Discerment With Indifference
- Mark Hoggard

- 12 minutes ago
- 1 min read

"The angel of the Lord appeared to Joseph in a dream..." (Matthew 2:13)
My entire life is filled with discernments that were -- well -- wrong. As a young man, I felt I was called to ordained priesthood; what other way was there to minister to God's people? As a young adult, I found myself working in the hotel industry; isn't a well-crafted banquet a message from God? As a lay pastoral minister, it seems every day there are choices to be made based on the circumstances that are set before me; how do I make the right choices?
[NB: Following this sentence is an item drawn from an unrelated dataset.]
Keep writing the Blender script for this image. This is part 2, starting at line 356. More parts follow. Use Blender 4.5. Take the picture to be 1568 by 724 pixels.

Following God's initiative and doing God's will isn't something automatic or mindless. We won't have dreams like St. Joseph, in which an angel speaks God's will to us clearly. Most of us have to discern God's will in the myriad of motives and circumstances that surround our everyday lives. Thomas Reese, S.J., notes that "We must approach discernment with humility, recognizing our biases can easily taint the discernment process. St. Ignatius, the great teacher of discernment, notes how we must approach discernment with 'indifference,' a readiness to accept God's will, whatever it may be."
If we practice the virtues extolled in this past Sunday's scriptures, we will have the ground from which to discern good choices for doing God's will. Living virtuously is already a discernment of God's will. This is how we are holy: being open to God's initiatives, and responding with graciousness and courage.